Ceiling fans can help. A ceiling fan can make it feel up to four degrees cooler in a room, just by virtue of the wind chill effect they create. The modern ceiling fans you can buy today are quiet, efficient, and powerful – most have several speed settings so you can customize the airflow in your home. It costs just pennies to run a ceiling fan compared to your A/C, and you can cut your heating and cooling costs considerably by running a ceiling fan in conjunction with your HVAC. And they’ll help keep your home warm in the winter, too – you can reverse the direction of your fan blades, which will allow them to move warm air back down from the ceiling and into the room.

Add Solar Panels

If you want to lower your carbon footprint and gain a measure of independence from the grid, you should consider adding solar panels to your home. Solar panels generate electricity from sunlight, and could produce enough electricity to make you fully independent from the power company. Many homeowners with solar panels even make money by selling power back to the power company.
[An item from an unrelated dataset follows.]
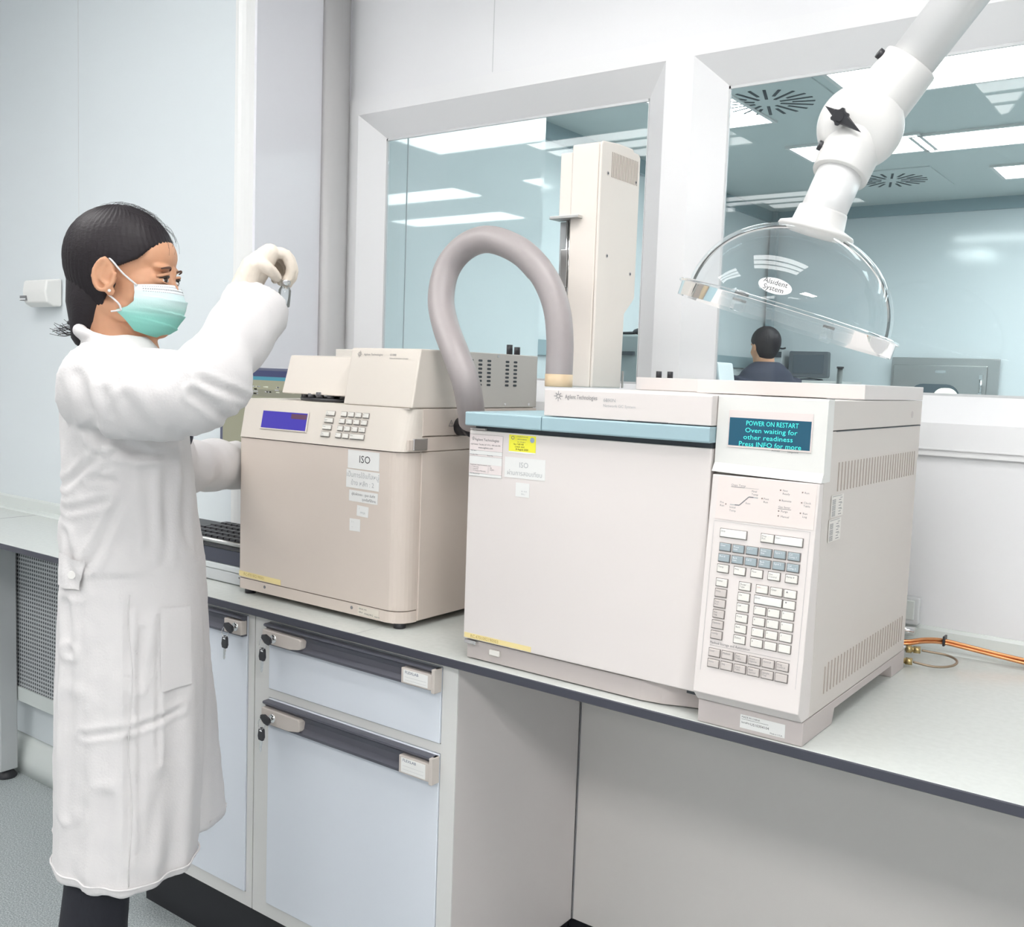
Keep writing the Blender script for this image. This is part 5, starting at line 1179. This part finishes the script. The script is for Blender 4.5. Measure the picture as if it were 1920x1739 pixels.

Solar panels will pay for themselves in energy cost savings, while taking a big bite out of your carbon footprint.

Buy Used More Often

The production of goods for household use is a huge driver of carbon emissions. Sixty percent of global greenhouse emissions can be linked to the production of consumer goods. Buying used or refurbished home goods, furniture, and appliances can significantly reduce your carbon footprint.

And, in many cases, you’ll get higher-quality stuff if you buy vintage. For example, antique furniture was made in the days when wood for building was harvested from the wild – and that wood is stronger than modern wood because it was allowed to grow slowly in natural conditions, and therefore formed more growth rings. Older appliances may not be the most efficient, but if you can find appliances that predate the more recent practice of planned obsolescence, they’ll last forever. Just ask anyone who inherited their grandmother’s stand mixer or sewing machine.

If you’re concerned about climate change and want to do your part to mitigate it, making your home more sustainable is a good place to start. With just a few simple changes, you could drastically reduce your carbon footprint, save money, and feel better about yourself, too.